>> START EXCERPTED RECORDS

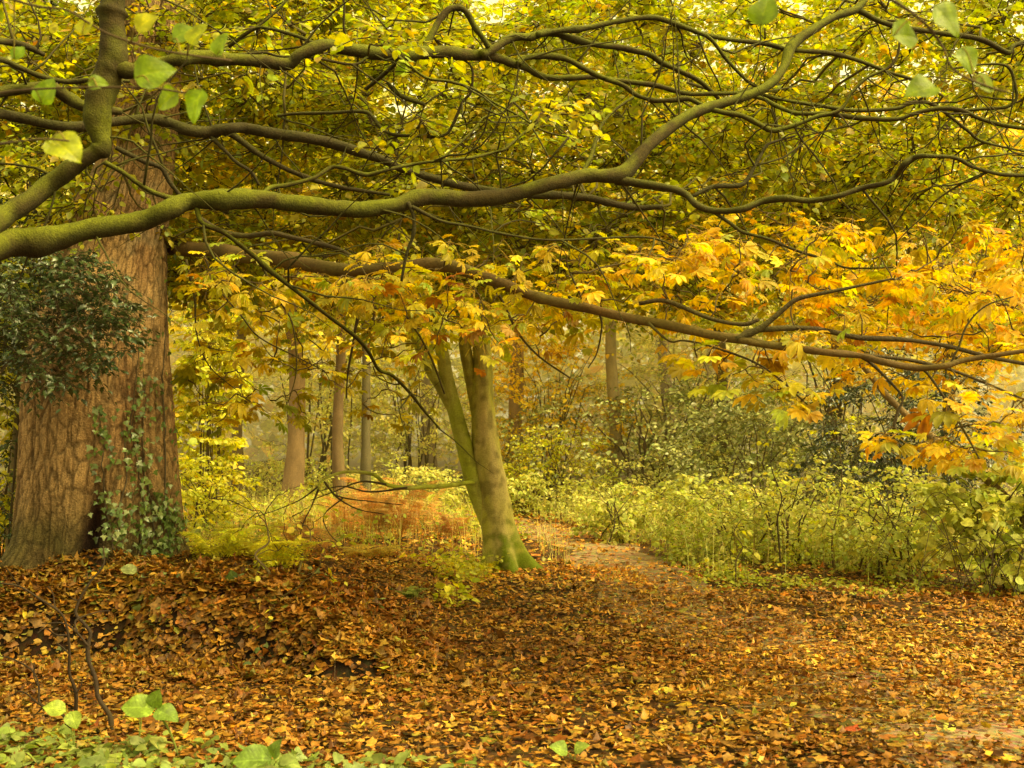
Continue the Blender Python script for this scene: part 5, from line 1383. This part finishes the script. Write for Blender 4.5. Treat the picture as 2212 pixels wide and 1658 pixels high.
stick([(1690, 1282, 8), (1735, 1285, 10), (1790, 1290, 9), (1850, 1296, 6)], 'dark fallen stick along the edge of the right-hand verge', (.03, .022, .014))
stick([(1830, 1545, 6), (1890, 1550, 8), (1960, 1558, 6)], 'tan stick lying across the mud patch', (.22, .16, .07))
stick([(1710, 1400, 5), (1760, 1392, 7), (1830, 1398, 5)], 'grey stick half buried in leaves right of centre', (.16, .12, .06))
stick([(990, 1530, 4), (1040, 1524, 5), (1120, 1528, 4)], 'thin brown stick among leaves in the centre foreground', (.14, .08, .03))
stick([(2020, 1440, 5), (2060, 1425, 8), (2140, 1432, 6)], 'pale broken stick at the right of the leaf carpet', (.32, .24, .10))

# young stems in the clearing
def sapling(px, py, h_px, label, lp_=0, leafy=0, c=(.14, .10, .05)):
    g = ground_pt(px, py); d = float(g[1]); g = np.array([g[0], d, float(hgt(g[0], d))])
    t = thing('sapling', tuple(g), label, 'sapling')
    top = P(px + lp_, py - h_px, d)
    K = 6; tt = np.linspace(0, 1, K)[:, None]
    q = g * (1 - tt) + top * tt; q[1:-1] += rng.normal(0, .03, (K - 2, 3))
    p, r = spline(q, np.linspace(.012, .004, K), 5)
    limb('stem', p, r, M_TWIG, brown_col(c, .3, .3), t, 6, .2, 3)
    mb = crown_from(p[8:], p[rng.integers(8, len(p), 14)] + rng.normal(0, .22, (14, 3)), .055, YG[0], YG[1], per=1, Ln=(.1, .25), npl=3 + leafy, r0=.002, rk=.002, tw=.0015)
    mb.build('foliage', [M_TWIG, M_HERB], t)


sapling(575, 1262, 150, 'thin upright sapling standing behind the bank crest', -4)
sapling(640, 1250, 105, 'short bent sapling right of the upright one behind the bank', 30)
sapling(1690, 1250, 300, 'slender dark sapling in the right-hand verge', -20, 2, (.06, .045, .025))
sapling(1800, 1230, 330, 'tall leafy sapling in front of the dark yew', 25, 4)
sapling(1590, 1262, 140, 'small twiggy sapling at the front of the right-hand verge', 10, 1)

# ================================================================== 10. HAZE IN THE CLEARING
if MIST:
    m, nt, N, L = newmat('haze')
    out = N('ShaderNodeOutputMaterial'); vs = N('ShaderNodeVolumeScatter'); vs.inputs['Density'].default_value = MIST; vs.inputs['Anisotropy'].default_value = .2
    vs.inputs['Color'].default_value = (1, .93, .72, 1); L(vs.outputs[0], out.inputs['Volume'])
    mb = MB(); bx_ = np.array([(x_, y_, z_) for z_ in (-.5, 9) for y_ in (28.2, 80) for x_ in (-45, 45)], float)
    mb.add(bx_, [(0, 2, 1), (1, 2, 3), (4, 5, 6), (5, 7, 6), (0, 1, 4), (1, 5, 4), (2, 6, 3), (3, 6, 7), (0, 4, 2), (2, 4, 6), (1, 3, 5), (3, 7, 5)], (1, 1, 1))
    tag(mb.build('haze', m, smooth=False), 'pale autumn haze hanging in the clearing', kind='structure')
    cy.volume_bounces = 1; cy.volume_max_steps = 16
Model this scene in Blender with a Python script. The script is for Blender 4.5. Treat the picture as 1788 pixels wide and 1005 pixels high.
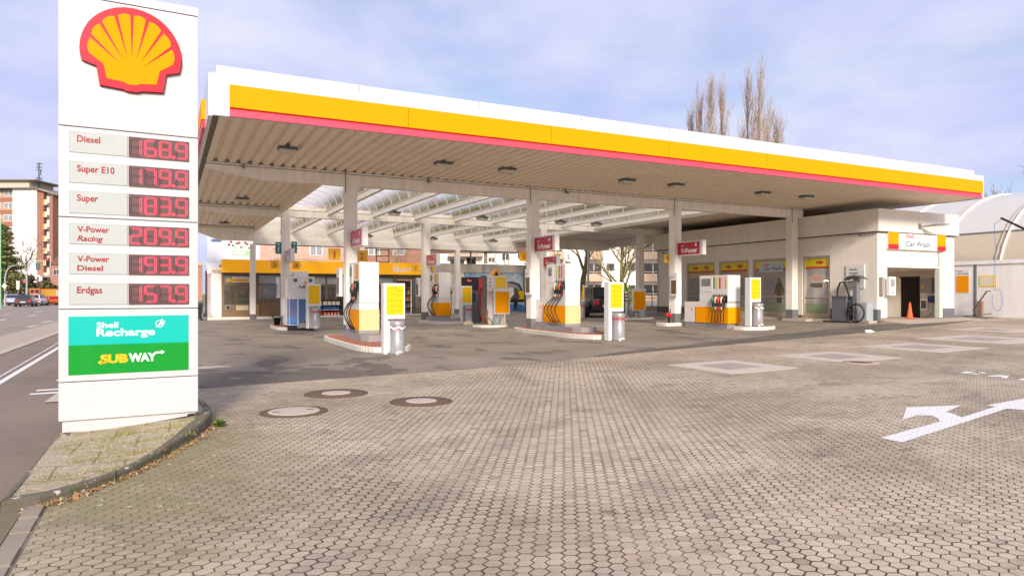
import bpy, math, random
from mathutils import Vector, Matrix
random.seed(7)
for o in list(bpy.data.objects): bpy.data.objects.remove(o, do_unlink=True)
scene = bpy.context.scene
COL = scene.collection
# ------------------------------------------------------------------ camera, sky, sun, exposure
cam_data = bpy.data.cameras.new('camera'); cam = bpy.data.objects.new('camera', cam_data); COL.objects.link(cam)
cam.location = (0, 0, 1.6); cam.rotation_euler = (math.radians(90), 0, 0)
cam_data.sensor_width = 36; cam_data.lens = 36 * 1188 / 1788; cam_data.shift_y = (512 - 502.5) / 1788
cam_data.clip_end = 4000; cam_data.clip_start = 0.05
scene.camera = cam
scene.render.resolution_x = 1024; scene.render.resolution_y = 575
SUN_EL, SUN_AZ = 25.0, 172.0          # azimuth: compass direction the light comes from, 0 = +Y, clockwise
SUN_POWER, SKY_POWER, EXPOSURE = 2.3, 0.08, 1.0
sun_data = bpy.data.lights.new('sun', 'SUN'); sun_data.energy = SUN_POWER; sun_data.angle = math.radians(11); sun_data.color = (1.0, 0.89, 0.77)
sun = bpy.data.objects.new('sun', sun_data); COL.objects.link(sun)
_az, _el = math.radians(SUN_AZ), math.radians(SUN_EL)
_d = Vector((math.sin(_az) * math.cos(_el), math.cos(_az) * math.cos(_el), math.sin(_el)))
sun.rotation_euler = (-_d).to_track_quat('-Z', 'Y').to_euler()
world = bpy.data.worlds.new('World'); scene.world = world; world.use_nodes = True
wt = world.node_tree; wt.nodes.clear()
sky = wt.nodes.new('ShaderNodeTexSky'); sky.sky_type = 'NISHITA'; sky.sun_disc = False
sky.sun_elevation = _el; sky.sun_rotation = _az; sky.air_density = 1.0; sky.dust_density = 1.2; sky.ozone_density = 3.0
bg_sky = wt.nodes.new('ShaderNodeBackground'); bg_sky.inputs[1].default_value = SKY_POWER
bg_cloud = wt.nodes.new('ShaderNodeBackground'); bg_cloud.inputs[1].default_value = 1.0
wmix = wt.nodes.new('ShaderNodeMixShader'); wout = wt.nodes.new('ShaderNodeOutputWorld')
tc = wt.nodes.new('ShaderNodeTexCoord')
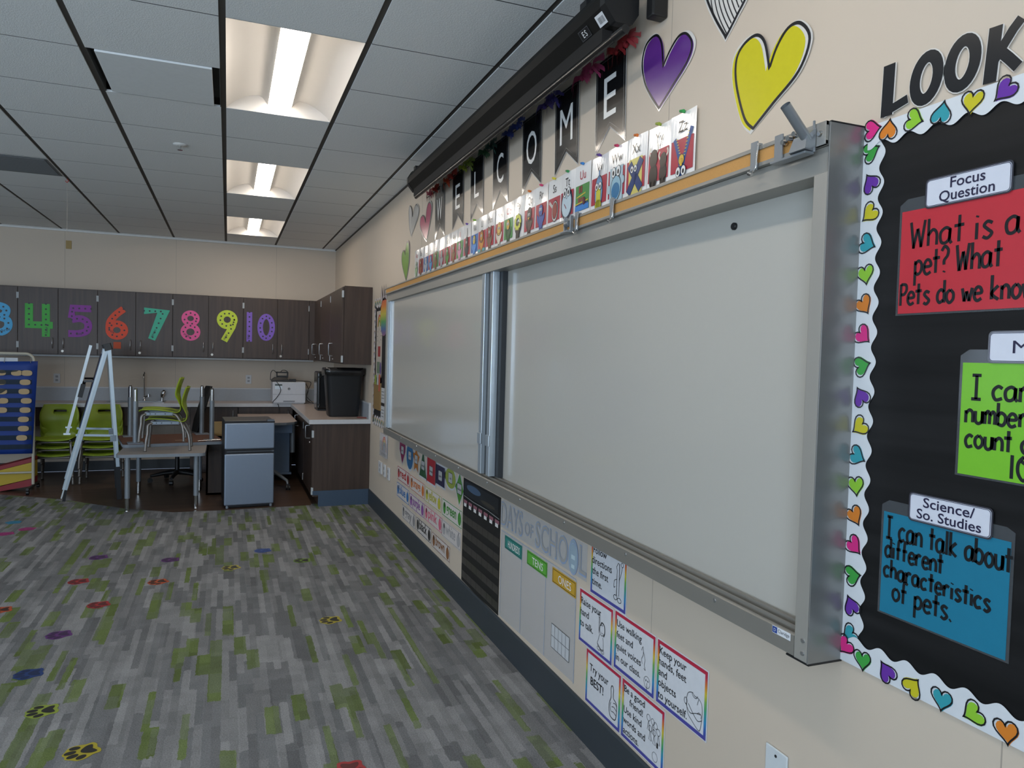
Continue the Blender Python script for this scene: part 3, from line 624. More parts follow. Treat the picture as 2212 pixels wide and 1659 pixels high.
def picture(L):
    bg = PICS[L][1]; b = MB(); cols = []
    def c(h):
        if h not in cols: cols.append(h)
        return cols.index(h)
    z = 0.0016; X0, X1, Y0, Y1 = -0.061, 0.061, 0.055, 0.160; K = '201d22'; Wt = 'dcdcda'
    if bg: b.rect(X0, Y0, X1, Y1, 0.0010, c(bg))
    E_ = lambda x,y,rx,ry,h,zz=0,rot=0: (b.ell(x,y,rx*1.08+0.001,ry*1.08+0.001,z+zz,c(K),18,rot), b.ell(x,y,rx,ry,z+zz+0.0004,c(h),18,rot))
    B_ = lambda x0,y0,x1,y1,h,zz=0: (b.rect(x0-0.001,y0-0.001,x1+0.001,y1+0.001,z+zz,c(K)), b.rect(x0,y0,x1,y1,z+zz+0.0004,c(h)))
    if L == 'T':
        E_(0,0.105,0.052,0.062,'2f72b0'); E_(0,0.105,0.046,0.056,'b9cbd4',0.0008); eyes(b,0,0.155,0.017,z+0.0024,c(Wt),c(K)); b.strip([(0.0,0.085),(-0.022,0.108)],0.005,z+0.0016,c('7a2434')); b.strip(smooth([(-0.008,0.133),(0,0.127),(0.008,0.135)],4),0.002,z+0.0016,c(K))
    elif L == 'S':
        E_(0.012,0.098,0.030,0.044,'c9c6c2'); E_(0.012,0.100,0.024,0.034,'8a2f2a',0.0008); b.strip([(-0.05,0.145),(-0.015,0.120)],0.014,z,c('b9b4b0'))
    elif L == 'U':
        b.rect(X0,Y0,X1,Y0+0.022,z+0.0008,c('2f7cc4')); b.face([(-0.06,0.085),(0.055,0.085),(0.045,0.06),(-0.05,0.06)],z,c('24406e')); b.strip([(-0.05,0.112),(0.03,0.122)],0.005,z+0.0004,c('c8b03a')); b.strip([(-0.06,0.084),(0.055,0.09)],0.005,z+0.0008,c('c8b03a'))
        for x in (-0.035,-0.018,0.0): b.rect(x,0.088,x+0.013,0.108,z,c('8a2a34'))
        for x in (-0.03,-0.012): B_(x,0.128,x+0.011,0.155,'8a2a34')
        E_(0.02,0.09,0.011,0.014,'5a2a30',0.0012)
    elif L == 'V':
        E_(0,0.100,0.030,0.062,'6f93b8'); B_(-0.004,0.15,0.004,0.185,'4f7aa8'); B_(-0.018,0.04,0.018,0.12,'c6c03a',0.0008); E_(0,0.05,0.024,0.022,'c6c03a',0.0008); eyes(b,0,0.122,0.013,z+0.0024,c(Wt),c(K))
    elif L == 'W':
        B_(-0.048,0.035,0.048,0.165,'a9c0ca'); E_(0,0.088,0.036,0.046,'8fb4c4',0.0008); b.ell(0,0.078,0.030,0.030,z+0.0018,c('2f6f9a')); eyes(b,0.0,0.148,0.017,z+0.0024,c(Wt),c(K)); E_(-0.054,0.09,0.01,0.016,'a9c0ca',0.0004); E_(0.052,0.11,0.008,0.014,'a9c0ca',0.0004)
    elif L == 'X':
        b.rect(-0.045,0.03,0.045,0.165,z,c('cdbf6a')); b.strip([(-0.045,0.045),(0.042,0.155)],0.034,z+0.0004,c(K)); b.strip([(-0.042,0.150),(0.04,0.05)],0.034,z+0.0004,c(K)); b.strip([(-0.044,0.046),(0.041,0.154)],0.030,z+0.0008,c('20396e')); b.strip([(-0.041,0.149),(0.039,0.051)],0.030,z+0.0008,c('20396e')); eyes(b,-0.01,0.128,0.011,z+0.0014,c(Wt),c(K))
    elif L == 'Y':
        for x, k in ((-0.028, 1.0), (0.032, 0.85)):
            E_(x,0.075,0.024*k,0.04*k,'2a2320'); E_(x,0.125*k+0.01,0.022*k,0.028*k,'332a26',0.0008); b.strip(smooth([(x-0.02,0.145*k),(x-0.028,0.162*k),(x-0.022,0.176*k)],4),0.007,z+0.0004,c('d0c8ba')); b.strip(smooth([(x+0.016,0.150*k),(x+0.026,0.164*k),(x+0.021,0.180*k)],4),0.007,z+0.0004,c('d0c8ba')); B_(x-0.016,0.03,x-0.006,0.06,'2a2320'); B_(x+0.006,0.03,x+0.016,0.06,'2a2320')
    elif L == 'Z':
        b.strip(smooth([(-0.042,0.165),(-0.022,0.12),(-0.008,0.08),(-0.008,0.03)],5),0.017,z,c('234a86')); b.strip(smooth([(0.05,0.185),(0.028,0.13),(0.010,0.085),(0.008,0.03)],5),0.017,z,c('234a86'))
        for q in range(8):
            u = q/8; b.rect(-0.034+0.030*u,0.160-0.075*u,-0.024+0.028*u,0.163-0.075*u,z+0.0006,c('c9b65a')); b.rect(0.030-0.022*u,0.172-0.08*u,0.040-0.024*u,0.175-0.08*u,z+0.0006,c('c9b65a'))
        E_(0.0,0.092,0.014,0.016,'cfa93a',0.0010); B_(-0.006,0.072,0.006,0.094,'cfa93a',0.0018); eyes(b,0.0,0.055,0.014,z+0.0024,c(Wt),c(K))
    else:
        body = {'A':'b9c9a8','B':'8a4a2c','C':'c6c9cc','D':'5a9ad0','E':'8a5a38','F':'9a9ca0','G':'4f8a3a','H':'8a6038','I':'d08aa8','J':'2a2426','K':'c9b23a','L':'c98a3a','M':'7a5a44','N':'d9b25a','O':'c9a03a','P':'b9bf4a','Q':'2a2628','R':'3a4f9a','S':'888888'}[L]
        low = {'A':'9ab88a','J':'20242e','N':'d9d0c0','L':'c98a3a','K':'4a8ad0','Q':'4a3430','O':'3a5a3a','P':'4a4238','I':'d08aa8','R':'3a4f9a'}.get(L, body)
        if L == 'C': E_(0.0,0.1,0.03,0.035,'6fa8d8')
        if L == 'L': B_(X0,Y0-0.012,X1,Y0+0.004,TEAL)
        E_(0,0.082,0.026,0.036,low)
        if L in 'LN': E_(0,0.128,0.032,0.034,'8a5a2a' if L == 'L' else 'c99a3a',0.0006)
        if L in 'JQ': E_(0,0.132,0.027,0.033,K,0.0006)
        if L in 'BMHE':
            for s in (-1,1): E_(s*0.022,0.152,0.010,0.012,body,0.0004)
        if L == 'P':
            B_(-0.022,0.04,0.022,0.075,'3f3a34',0.0012)
            for q in range(9): E_(0.034*math.cos(q*0.7),0.118+0.03*math.sin(q*0.7),0.012,0.012,'c6c94a',0.0012+q*0.0001)
        else:
            E_(0,0.128,0.022,0.025,body,0.0012); eyes(b,0,0.132,0.007,z+0.0024,c(Wt),c(K))
        B_(-0.018,0.036,-0.008,0.055,low); B_(0.008,0.036,0.018,0.055,low)
        E_(-0.032,0.09,0.008,0.022,low,0.0004,0.4); E_(0.032,0.09,0.008,0.022,low,0.0004,-0.4)
        if L == 'Q': b.face([(-0.012,0.118),(0.012,0.118),(0,0.106)],z+0.0032,c('c9a03a'))
    return b, [pm(h) for h in cols]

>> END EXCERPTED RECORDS

## TASK DETAILS:
Give again exactly the lines running from the beginning of the material above through the line that contains "stick([(2020, 1440, 5), (2060, 1425, 8), (2140, 1432, 6)], 'pale", and leave out every picture.

## SOLVED PROBLEM:
Continue the Blender Python script for this scene: part 5, from line 1383. This part finishes the script. Write for Blender 4.5. Treat the picture as 2212 pixels wide and 1658 pixels high.
stick([(1690, 1282, 8), (1735, 1285, 10), (1790, 1290, 9), (1850, 1296, 6)], 'dark fallen stick along the edge of the right-hand verge', (.03, .022, .014))
stick([(1830, 1545, 6), (1890, 1550, 8), (1960, 1558, 6)], 'tan stick lying across the mud patch', (.22, .16, .07))
stick([(1710, 1400, 5), (1760, 1392, 7), (1830, 1398, 5)], 'grey stick half buried in leaves right of centre', (.16, .12, .06))
stick([(990, 1530, 4), (1040, 1524, 5), (1120, 1528, 4)], 'thin brown stick among leaves in the centre foreground', (.14, .08, .03))
stick([(2020, 1440, 5), (2060, 1425, 8), (2140, 1432, 6)], 'pale broken stick at the right of the leaf carpet', (.32, .24, .10))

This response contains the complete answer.